#### Collected material:
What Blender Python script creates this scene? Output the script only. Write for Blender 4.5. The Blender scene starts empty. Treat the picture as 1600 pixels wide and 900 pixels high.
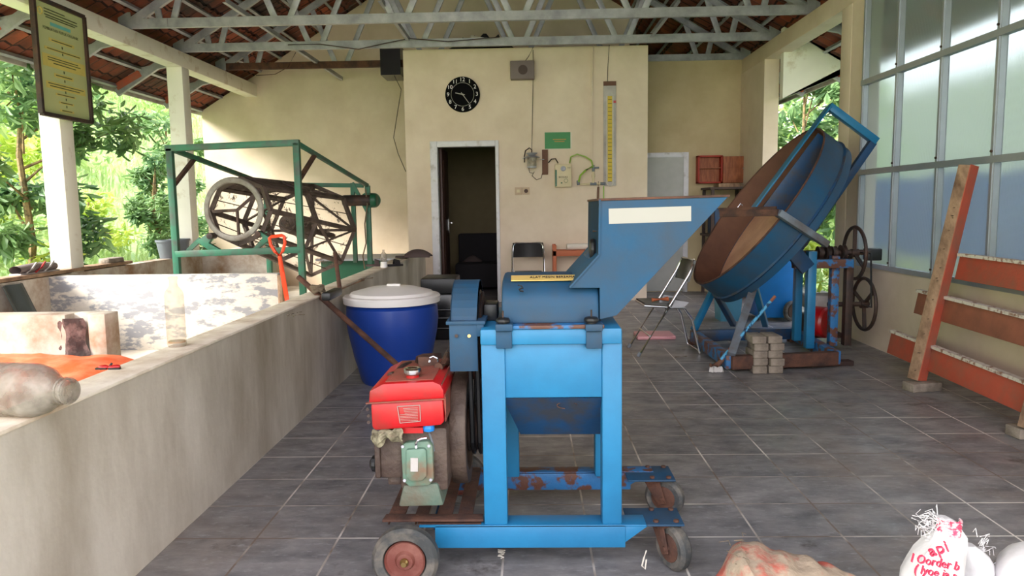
import bpy, bmesh, math, random
from mathutils import Vector, Matrix, noise as mnoise
V = Vector
random.seed(7)
SC = bpy.context.scene
COL = SC.collection
PI = math.pi

# ---------------------------------------------------------------- camera
FPX, CAMH = 1155.0, 1.27
Yc = V((28, 128, -FPX)).normalized()
_u = V((-.012, 1, 0)); Zc = (_u - _u.dot(Yc) * Yc).normalized(); Xc = Yc.cross(Zc) * 1.0
Xc = V((Yc.y*Zc.z-Yc.z*Zc.y, Yc.z*Zc.x-Yc.x*Zc.z, Yc.x*Zc.y-Yc.y*Zc.x))
RT = Matrix((Xc, Yc, Zc))            # camera vector -> world vector
cam_d = bpy.data.cameras.new('camera'); cam = bpy.data.objects.new('camera', cam_d); COL.objects.link(cam)
cam.matrix_world = Matrix.Translation((0, 0, CAMH)) @ RT.to_4x4()
cam_d.sensor_width = 36; cam_d.lens = 36 * FPX / 1600; cam_d.clip_start = .05; cam_d.clip_end = 300
SC.camera = cam
CP = V((0, 0, CAMH))
def ray(px, py): return RT @ V((px - 800, 450 - py, -FPX))
def PY(px, py, y): d = ray(px, py); return CP + d * (y / d.y)
def PX(px, py, x): d = ray(px, py); return CP + d * (x / d.x)
def PZ(px, py, z): d = ray(px, py); return CP + d * ((z - CAMH) / d.z)

# ---------------------------------------------------------------- world, sun, exposure
SUN_DIR, SUN_E, SKY_E, EXPO = V((.80, .34, -.62)), 4.6, 1.55, 1.65
w = bpy.data.worlds.new('sky'); SC.world = w; w.use_nodes = True
nt = w.node_tree; nt.nodes.clear()
wo = nt.nodes.new('ShaderNodeOutputWorld'); bg = nt.nodes.new('ShaderNodeBackground')
tc = nt.nodes.new('ShaderNodeTexCoord'); sp = nt.nodes.new('ShaderNodeSeparateXYZ'); rp = nt.nodes.new('ShaderNodeValToRGB')
nt.links.new(tc.outputs['Generated'], sp.inputs[0]); nt.links.new(sp.outputs['Z'], rp.inputs[0])
rp.color_ramp.elements[0].position = 0; rp.color_ramp.elements[0].color = (1.0, .965, .95, 1)
rp.color_ramp.elements[1].position = .7; rp.color_ramp.elements[1].color = (.86, .88, 1.0, 1)
nt.links.new(rp.outputs[0], bg.inputs['Color']); bg.inputs['Strength'].default_value = SKY_E
nt.links.new(bg.outputs[0], wo.inputs[0])
sd = bpy.data.lights.new('sun', 'SUN'); so = bpy.data.objects.new('sun', sd); COL.objects.link(so)
sd.energy = SUN_E; sd.angle = math.radians(22); sd.color = (1, .96, .88)
so.rotation_euler = SUN_DIR.to_track_quat('-Z', 'Y').to_euler(); so.location = (-10, -4, 14)
SC.view_settings.view_transform = 'Standard'; SC.view_settings.look = 'None'
SC.view_settings.gamma = 1; SC.view_settings.exposure = EXPO; SC.view_settings.use_curve_mapping = False
try:
    SC.cycles.max_bounces = 9; SC.cycles.diffuse_bounces = 6; SC.cycles.transparent_max_bounces = 24
    SC.cycles.sample_clamp_indirect = 8; SC.cycles.caustics_reflective = False; SC.cycles.caustics_refractive = False
except Exception: pass

# ---------------------------------------------------------------- materials
def srgb(r, g, b):
    f = lambda c: (c/255/12.92 if c/255 <= .04045 else ((c/255+.055)/1.055)**2.4)
    return (f(r), f(g), f(b), 1)
def mat(name, col, rough=.6, metal=0, dirt=None, amt=.5, scale=4, seed=0, bump=.1, bscale=60, trans=0, stretch=(1, 1, 1), sharp=.12, var=.06, spec=.5):
    """base colour with slight mottling, a second colour in worn patches, and a fine bump"""
    m = bpy.data.materials.new(name); m.use_nodes = True
    n, l = m.node_tree.nodes, m.node_tree.links
    b = n['Principled BSDF']; b.inputs['Roughness'].default_value = rough; b.inputs['Metallic'].default_value = metal
    b.inputs['Specular IOR Level'].default_value = spec
    if trans: b.inputs['Transmission Weight'].default_value = trans; b.inputs['IOR'].default_value = 1.45
    t = n.new('ShaderNodeTexCoord'); mp = n.new('ShaderNodeMapping'); mp.inputs['Location'].default_value = (seed, seed*1.7, seed*.3)
    mp.inputs['Scale'].default_value = stretch
    l.new(t.outputs['Object'], mp.inputs[0])
    a = n.new('ShaderNodeTexNoise'); a.inputs['Scale'].default_value = scale*2.2; a.inputs['Detail'].default_value = 4
    l.new(mp.outputs[0], a.inputs[0])
    mx = n.new('ShaderNodeMix'); mx.data_type = 'RGBA'
    lo = tuple(c*(1-var*2.2) for c in col[:3])+(1,); hi = tuple(min(1, c*(1+var*2.2)) for c in col[:3])+(1,)
    mx.inputs[6].default_value = lo; mx.inputs[7].default_value = hi
    l.new(a.outputs[0], mx.inputs[0]); out = mx.outputs[2]
    if dirt:
        d = n.new('ShaderNodeTexNoise'); d.inputs['Scale'].default_value = scale; d.inputs['Detail'].default_value = 9; d.inputs['Roughness'].default_value = .62
        l.new(mp.outputs[0], d.inputs[0])
        r = n.new('ShaderNodeValToRGB'); c = .66-.32*amt
        r.color_ramp.elements[0].position = max(0, c-sharp/2); r.color_ramp.elements[1].position = min(1, c+sharp/2)
        l.new(d.outputs[0], r.inputs[0])
        m2 = n.new('ShaderNodeMix'); m2.data_type = 'RGBA'; l.new(r.outputs[0], m2.inputs[0]); l.new(out, m2.inputs[6]); m2.inputs[7].default_value = dirt
        out = m2.outputs[2]
    l.new(out, b.inputs['Base Color'])
    if bump:
        bn = n.new('ShaderNodeTexNoise'); bn.inputs['Scale'].default_value = bscale; bn.inputs['Detail'].default_value = 3
        l.new(t.outputs['Object'], bn.inputs[0]); bp = n.new('ShaderNodeBump'); bp.inputs['Strength'].default_value = bump; bp.inputs['Distance'].default_value = .01
        l.new(bn.outputs[0], bp.inputs['Height']); l.new(bp.outputs[0], b.inputs['Normal'])
    return m
def plain(name, col, rough=.5, metal=0, spec=.5):
    return mat(name, col, rough, metal, bump=0, spec=spec)

M = {}
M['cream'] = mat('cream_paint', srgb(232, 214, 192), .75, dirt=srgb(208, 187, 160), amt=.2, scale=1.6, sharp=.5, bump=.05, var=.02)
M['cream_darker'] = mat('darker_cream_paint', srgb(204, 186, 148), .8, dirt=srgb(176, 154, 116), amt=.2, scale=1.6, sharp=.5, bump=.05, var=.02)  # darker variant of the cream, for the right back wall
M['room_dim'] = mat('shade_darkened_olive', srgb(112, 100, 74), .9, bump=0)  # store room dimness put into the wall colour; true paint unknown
M['cream_white'] = mat('white_paint', srgb(244, 240, 228), .7, dirt=srgb(205, 190, 165), amt=.12, scale=3, bump=.05, var=.02)
M['bin_wall'] = mat('dirty_plaster', srgb(222, 214, 200), .85, dirt=srgb(156, 142, 120), amt=.32, scale=2.0, sharp=.35, stretch=(1, 1, .35), bump=.15, bscale=30, var=.05)
M['wall_cap'] = mat('plaster_cap', srgb(244, 232, 214), .8, dirt=srgb(190, 166, 138), amt=.3, scale=4, sharp=.3, bump=.25, bscale=25)
M['peeling'] = mat('peeling_plaster', srgb(210, 202, 190), .85, dirt=srgb(146, 146, 150), amt=.42, scale=9, sharp=.08, stretch=(.7, 1, 1.7), bump=.3, bscale=18)
M['stained'] = mat('stained_plaster', srgb(208, 199, 186), .85, dirt=srgb(152, 120, 92), amt=.4, scale=3.2, sharp=.25, bump=.3, bscale=18)
M['broken'] = mat('broken_brick', srgb(104, 84, 80), .95, dirt=srgb(60, 46, 44), amt=.5, scale=14, bump=1, bscale=22)
M['blue'] = mat('machine_blue', srgb(36, 126, 174), .4, dirt=srgb(32, 102, 146), amt=.3, scale=3, sharp=.4, bump=.04, var=.05)
M['blue_worn'] = mat('worn_machine_blue', srgb(24, 78, 114), .55, dirt=srgb(58, 68, 80), amt=.34, scale=4, sharp=.4, bump=.05, var=.07, spec=.3)
M['blue_rusty'] = mat('rusty_blue_steel', srgb(44, 110, 165), .5, dirt=srgb(98, 62, 48), amt=.52, scale=11, sharp=.06, bump=.3, bscale=40)
M['blue_dark'] = mat('deep_blue_steel', srgb(26, 68, 108), .5, dirt=srgb(58, 62, 72), amt=.38, scale=6, sharp=.15)
M['rust'] = mat('rusty_iron', srgb(110, 74, 58), .85, .2, dirt=srgb(64, 48, 44), amt=.5, scale=9, sharp=.3, bump=.4, bscale=70)
M['rust_brown'] = mat('brown_rust_sheet', srgb(122, 86, 68), .8, 0, dirt=srgb(92, 64, 54), amt=.4, scale=3, sharp=.4, bump=.15)
M['rust_pink'] = mat('rusted_pan_floor', srgb(222, 174, 152), .75, 0, dirt=srgb(178, 130, 110), amt=.4, scale=2.5, sharp=.5, bump=.1)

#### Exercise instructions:
Repeat the lines above, starting at the first and stopping after the line that holds "def PZ(px, py, z): d", with the pictures left out.

#### Output for this task:
What Blender Python script creates this scene? Output the script only. Write for Blender 4.5. The Blender scene starts empty. Treat the picture as 1600 pixels wide and 900 pixels high.
import bpy, bmesh, math, random
from mathutils import Vector, Matrix, noise as mnoise
V = Vector
random.seed(7)
SC = bpy.context.scene
COL = SC.collection
PI = math.pi

# ---------------------------------------------------------------- camera
FPX, CAMH = 1155.0, 1.27
Yc = V((28, 128, -FPX)).normalized()
_u = V((-.012, 1, 0)); Zc = (_u - _u.dot(Yc) * Yc).normalized(); Xc = Yc.cross(Zc) * 1.0
Xc = V((Yc.y*Zc.z-Yc.z*Zc.y, Yc.z*Zc.x-Yc.x*Zc.z, Yc.x*Zc.y-Yc.y*Zc.x))
RT = Matrix((Xc, Yc, Zc))            # camera vector -> world vector
cam_d = bpy.data.cameras.new('camera'); cam = bpy.data.objects.new('camera', cam_d); COL.objects.link(cam)
cam.matrix_world = Matrix.Translation((0, 0, CAMH)) @ RT.to_4x4()
cam_d.sensor_width = 36; cam_d.lens = 36 * FPX / 1600; cam_d.clip_start = .05; cam_d.clip_end = 300
SC.camera = cam
CP = V((0, 0, CAMH))
def ray(px, py): return RT @ V((px - 800, 450 - py, -FPX))
def PY(px, py, y): d = ray(px, py); return CP + d * (y / d.y)
def PX(px, py, x): d = ray(px, py); return CP + d * (x / d.x)
def PZ(px, py, z): d = ray(px, py); return CP + d * ((z - CAMH) / d.z)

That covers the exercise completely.